A cette occasion, Bagosora aurait déclaré qu'il fallait venger la mort des "Hutus importants" qui avaient été éliminés. C'est ainsi qu'il aurait proposé que soient dressées des listes D'intellectuels et de commerçants tutsis que les Hutus devaient éliminer à leur tour.

"Anatole Nsengiyumva a apprécié cette proposition", a allégué le témoin, expliquant que cette rencontre avait eu lieu quelques jours après la mort de Martin Bucyana, alors président du parti radical Hutu, la CDR (Coalition pour la Défense de la République).

XPH a rapporté que Bagosora et Nsengiyumva ont tous deux suggéré des noms de Tutsis originaires de leurs régions respectives. "J'ai moi-même contribué à donner des noms", a-t-il ajouté.

Selon le témoin, les Tutsis listés à Butare, qu'il a estimé à "une centaine", ont été par la suite arrêtés puis transférés à Gisenyi. XPH a confessé qu'après la mort du président Habyarimana le 6 avril 1994, il a participé aux massacres à grande échelle qui ont suivi à Gisenyi à partir du 8 avril, "en désignant les personnes dont les listes avaient été pré-établies [à Butare]".

Le parquet allègue que de fin 1990 à juillet 1994, Théoneste Bagosora et D'autres, dont ses trois coaccusés dans le procès des Militaires, se sont entendus pour élaborer un "plan machiavélique" dans l'intention D'éliminer la population civile Tutsie et des membres de l'opposition, afin de se maintenir au pouvoir.

"Les éléments de ce plan comportaient, entres autres, le recours à la haine et à la violence ethnique, l'entraînement et la distribution D'armes aux miliciens ainsi que la confection de listes de personnes à éliminer".

Bagosora et Nsengiyumva sont co-accusés avec l'ancien responsable des opérations militaires à l'Etat major de l'armée, le général de brigade Gratien Kabiligi, ainsi que l'ancien commandant du bataillon para-commando de Kanombe (Kigali), le major Aloys Ntabakuze.
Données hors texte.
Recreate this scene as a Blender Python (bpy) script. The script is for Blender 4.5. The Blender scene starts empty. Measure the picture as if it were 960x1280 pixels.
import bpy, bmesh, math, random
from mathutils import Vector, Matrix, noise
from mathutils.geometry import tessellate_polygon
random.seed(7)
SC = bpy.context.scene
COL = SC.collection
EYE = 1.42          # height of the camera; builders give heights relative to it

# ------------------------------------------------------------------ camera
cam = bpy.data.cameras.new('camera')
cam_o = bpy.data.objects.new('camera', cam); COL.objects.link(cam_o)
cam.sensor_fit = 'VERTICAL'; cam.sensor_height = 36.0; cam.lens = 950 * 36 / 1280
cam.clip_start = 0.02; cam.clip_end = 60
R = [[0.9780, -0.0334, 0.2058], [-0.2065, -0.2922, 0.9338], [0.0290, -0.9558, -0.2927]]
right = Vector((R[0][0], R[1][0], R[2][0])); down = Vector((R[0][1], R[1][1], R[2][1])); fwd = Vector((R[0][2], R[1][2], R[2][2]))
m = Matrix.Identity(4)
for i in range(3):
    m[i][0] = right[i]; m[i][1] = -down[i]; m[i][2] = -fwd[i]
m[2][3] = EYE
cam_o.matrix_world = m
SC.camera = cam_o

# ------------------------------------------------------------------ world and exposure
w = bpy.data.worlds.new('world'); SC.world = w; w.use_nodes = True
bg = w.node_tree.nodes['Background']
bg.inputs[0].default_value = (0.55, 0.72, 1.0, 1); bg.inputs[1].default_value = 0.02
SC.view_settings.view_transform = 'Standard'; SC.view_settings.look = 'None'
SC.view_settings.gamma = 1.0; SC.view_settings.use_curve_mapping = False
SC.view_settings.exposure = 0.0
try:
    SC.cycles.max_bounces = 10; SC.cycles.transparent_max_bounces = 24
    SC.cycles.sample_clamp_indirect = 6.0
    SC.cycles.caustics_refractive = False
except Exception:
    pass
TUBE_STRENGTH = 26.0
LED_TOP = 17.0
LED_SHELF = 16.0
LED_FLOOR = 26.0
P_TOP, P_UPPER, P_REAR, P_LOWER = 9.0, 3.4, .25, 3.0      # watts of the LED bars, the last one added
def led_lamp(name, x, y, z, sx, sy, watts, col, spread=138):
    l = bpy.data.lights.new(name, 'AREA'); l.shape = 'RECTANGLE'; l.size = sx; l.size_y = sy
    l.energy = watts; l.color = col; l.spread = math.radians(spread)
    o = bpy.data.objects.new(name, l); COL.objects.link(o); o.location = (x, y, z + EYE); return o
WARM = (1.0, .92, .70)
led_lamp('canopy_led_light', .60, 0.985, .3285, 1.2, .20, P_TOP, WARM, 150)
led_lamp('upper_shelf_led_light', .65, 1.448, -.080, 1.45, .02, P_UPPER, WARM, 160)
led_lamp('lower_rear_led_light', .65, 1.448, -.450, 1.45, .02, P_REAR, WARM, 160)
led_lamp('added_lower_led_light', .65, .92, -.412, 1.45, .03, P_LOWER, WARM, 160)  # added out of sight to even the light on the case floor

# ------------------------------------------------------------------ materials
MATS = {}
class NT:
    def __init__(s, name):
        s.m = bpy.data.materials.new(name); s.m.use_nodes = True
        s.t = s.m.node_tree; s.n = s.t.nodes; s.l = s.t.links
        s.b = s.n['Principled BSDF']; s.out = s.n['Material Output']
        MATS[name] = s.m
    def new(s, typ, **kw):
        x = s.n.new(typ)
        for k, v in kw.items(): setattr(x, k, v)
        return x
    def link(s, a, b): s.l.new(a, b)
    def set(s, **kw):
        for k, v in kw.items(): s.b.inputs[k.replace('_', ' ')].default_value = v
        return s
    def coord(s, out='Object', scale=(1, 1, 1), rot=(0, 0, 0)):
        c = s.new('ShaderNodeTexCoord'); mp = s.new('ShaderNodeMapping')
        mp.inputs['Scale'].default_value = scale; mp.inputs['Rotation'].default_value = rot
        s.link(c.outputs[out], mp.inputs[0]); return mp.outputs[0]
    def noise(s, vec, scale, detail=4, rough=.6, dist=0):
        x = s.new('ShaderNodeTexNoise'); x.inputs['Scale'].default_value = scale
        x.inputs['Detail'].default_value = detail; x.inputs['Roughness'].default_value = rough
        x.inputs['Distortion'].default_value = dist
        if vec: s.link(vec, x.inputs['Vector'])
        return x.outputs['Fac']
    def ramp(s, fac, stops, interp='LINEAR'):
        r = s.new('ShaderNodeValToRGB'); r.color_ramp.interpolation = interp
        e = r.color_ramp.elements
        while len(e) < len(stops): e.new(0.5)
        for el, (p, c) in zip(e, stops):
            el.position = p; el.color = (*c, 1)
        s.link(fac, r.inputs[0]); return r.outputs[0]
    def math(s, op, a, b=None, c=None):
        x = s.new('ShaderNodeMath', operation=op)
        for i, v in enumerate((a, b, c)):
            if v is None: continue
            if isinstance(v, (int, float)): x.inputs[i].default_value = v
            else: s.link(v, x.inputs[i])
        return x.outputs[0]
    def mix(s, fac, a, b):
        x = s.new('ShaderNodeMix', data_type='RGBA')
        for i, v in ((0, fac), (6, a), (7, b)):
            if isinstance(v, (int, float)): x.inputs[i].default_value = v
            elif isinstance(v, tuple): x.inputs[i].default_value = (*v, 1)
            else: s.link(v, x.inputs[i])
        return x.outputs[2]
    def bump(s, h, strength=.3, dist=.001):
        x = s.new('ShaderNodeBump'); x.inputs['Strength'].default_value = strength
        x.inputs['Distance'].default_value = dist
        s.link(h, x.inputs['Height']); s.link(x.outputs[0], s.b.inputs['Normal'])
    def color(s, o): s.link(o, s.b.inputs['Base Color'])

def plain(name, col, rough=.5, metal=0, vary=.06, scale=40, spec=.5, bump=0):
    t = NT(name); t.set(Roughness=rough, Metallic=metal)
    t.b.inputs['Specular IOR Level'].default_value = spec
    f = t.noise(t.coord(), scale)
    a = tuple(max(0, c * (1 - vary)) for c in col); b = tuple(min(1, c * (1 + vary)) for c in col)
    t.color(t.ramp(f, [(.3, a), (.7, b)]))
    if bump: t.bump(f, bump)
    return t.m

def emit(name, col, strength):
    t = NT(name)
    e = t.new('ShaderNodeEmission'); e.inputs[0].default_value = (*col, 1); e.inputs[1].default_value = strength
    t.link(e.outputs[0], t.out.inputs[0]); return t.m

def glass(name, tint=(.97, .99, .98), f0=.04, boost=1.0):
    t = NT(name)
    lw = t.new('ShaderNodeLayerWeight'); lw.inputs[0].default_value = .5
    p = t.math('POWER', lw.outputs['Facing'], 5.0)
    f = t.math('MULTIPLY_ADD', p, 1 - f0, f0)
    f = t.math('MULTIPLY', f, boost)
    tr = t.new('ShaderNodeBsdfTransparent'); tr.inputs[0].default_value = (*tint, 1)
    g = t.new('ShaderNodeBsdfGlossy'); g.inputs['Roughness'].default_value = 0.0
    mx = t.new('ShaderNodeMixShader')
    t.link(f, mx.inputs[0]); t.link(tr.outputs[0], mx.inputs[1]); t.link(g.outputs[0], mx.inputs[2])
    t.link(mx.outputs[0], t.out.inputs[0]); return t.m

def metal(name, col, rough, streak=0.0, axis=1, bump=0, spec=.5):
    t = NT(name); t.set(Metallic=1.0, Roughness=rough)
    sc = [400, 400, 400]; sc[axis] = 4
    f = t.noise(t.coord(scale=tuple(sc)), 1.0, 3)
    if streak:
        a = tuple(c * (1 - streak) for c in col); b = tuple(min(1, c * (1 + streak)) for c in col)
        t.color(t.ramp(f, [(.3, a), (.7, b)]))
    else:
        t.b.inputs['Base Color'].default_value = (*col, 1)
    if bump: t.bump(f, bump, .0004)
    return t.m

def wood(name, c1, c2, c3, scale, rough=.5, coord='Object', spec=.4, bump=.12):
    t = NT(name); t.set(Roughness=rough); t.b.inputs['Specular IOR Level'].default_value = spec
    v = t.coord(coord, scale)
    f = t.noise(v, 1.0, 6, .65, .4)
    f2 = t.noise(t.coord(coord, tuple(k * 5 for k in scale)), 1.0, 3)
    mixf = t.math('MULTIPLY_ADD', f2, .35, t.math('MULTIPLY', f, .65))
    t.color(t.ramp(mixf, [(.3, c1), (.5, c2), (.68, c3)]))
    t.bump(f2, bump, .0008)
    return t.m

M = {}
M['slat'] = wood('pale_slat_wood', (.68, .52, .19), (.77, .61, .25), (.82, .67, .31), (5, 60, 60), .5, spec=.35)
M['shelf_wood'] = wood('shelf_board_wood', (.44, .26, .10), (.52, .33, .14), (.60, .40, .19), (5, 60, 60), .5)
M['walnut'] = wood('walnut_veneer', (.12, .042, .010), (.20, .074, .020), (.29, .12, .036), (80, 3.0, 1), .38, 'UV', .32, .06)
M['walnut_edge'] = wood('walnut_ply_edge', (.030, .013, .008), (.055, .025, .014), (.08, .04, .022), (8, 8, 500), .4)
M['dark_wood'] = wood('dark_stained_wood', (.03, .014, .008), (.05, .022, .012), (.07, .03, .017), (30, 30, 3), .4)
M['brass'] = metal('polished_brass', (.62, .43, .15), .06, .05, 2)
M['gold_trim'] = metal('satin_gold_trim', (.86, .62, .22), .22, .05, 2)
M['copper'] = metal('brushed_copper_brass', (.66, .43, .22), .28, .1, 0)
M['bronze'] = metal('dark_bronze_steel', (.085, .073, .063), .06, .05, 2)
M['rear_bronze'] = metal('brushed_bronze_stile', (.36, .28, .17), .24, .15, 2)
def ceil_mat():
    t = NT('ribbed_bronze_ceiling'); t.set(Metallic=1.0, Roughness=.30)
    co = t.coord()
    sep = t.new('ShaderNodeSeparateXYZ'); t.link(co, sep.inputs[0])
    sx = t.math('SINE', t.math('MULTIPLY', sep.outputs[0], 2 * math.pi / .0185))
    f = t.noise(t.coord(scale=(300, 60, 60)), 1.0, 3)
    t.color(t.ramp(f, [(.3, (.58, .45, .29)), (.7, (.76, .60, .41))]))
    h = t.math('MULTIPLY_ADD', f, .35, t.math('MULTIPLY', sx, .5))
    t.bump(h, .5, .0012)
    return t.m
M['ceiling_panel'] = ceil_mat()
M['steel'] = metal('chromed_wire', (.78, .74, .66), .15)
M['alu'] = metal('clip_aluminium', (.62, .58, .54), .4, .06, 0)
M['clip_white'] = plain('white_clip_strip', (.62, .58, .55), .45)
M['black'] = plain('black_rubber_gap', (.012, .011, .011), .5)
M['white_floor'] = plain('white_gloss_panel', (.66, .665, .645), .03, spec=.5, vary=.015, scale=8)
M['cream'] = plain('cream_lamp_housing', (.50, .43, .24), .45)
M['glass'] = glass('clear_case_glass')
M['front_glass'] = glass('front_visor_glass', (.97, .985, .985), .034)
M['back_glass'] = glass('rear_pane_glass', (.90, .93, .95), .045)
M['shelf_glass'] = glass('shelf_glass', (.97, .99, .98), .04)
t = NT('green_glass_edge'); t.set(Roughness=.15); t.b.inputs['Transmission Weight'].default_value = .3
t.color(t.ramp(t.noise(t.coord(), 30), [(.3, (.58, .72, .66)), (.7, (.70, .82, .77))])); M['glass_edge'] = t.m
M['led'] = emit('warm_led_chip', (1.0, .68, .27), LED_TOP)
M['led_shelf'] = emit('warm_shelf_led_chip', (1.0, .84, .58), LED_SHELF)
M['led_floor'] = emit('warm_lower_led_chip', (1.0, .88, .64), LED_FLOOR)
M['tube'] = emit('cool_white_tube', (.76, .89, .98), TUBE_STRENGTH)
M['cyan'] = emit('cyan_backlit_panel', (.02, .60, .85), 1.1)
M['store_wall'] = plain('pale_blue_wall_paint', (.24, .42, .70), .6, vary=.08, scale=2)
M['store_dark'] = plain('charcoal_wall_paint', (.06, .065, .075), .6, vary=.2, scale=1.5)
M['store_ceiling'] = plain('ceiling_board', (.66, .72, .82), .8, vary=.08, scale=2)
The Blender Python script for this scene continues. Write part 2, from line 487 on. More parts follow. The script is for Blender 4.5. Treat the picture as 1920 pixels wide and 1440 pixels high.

Ils plaident non coupable.

En contre-interrogatoire mené par Me Rahaël Constant, l'avocat franco-martiniquais de Bagosora, le témoin a imputé aux enquêteurs du TPIR les erreurs relevées dans sa déclaration écrite et sa déposition devant la chambre . "Je ne parle ni l'anglais ni le français", s'est-il excusé.

Le procès dit "Militaires I" se déroule devant la première chambre de première instance du TPIR, présidée par le juge norvégien Erik Mose, assisté des juges russe Serguei Aleckseievich Egorov et fidjien Jai Ram Reddy.

Le contre-interrogatoire de XPH se poursuit vendredi.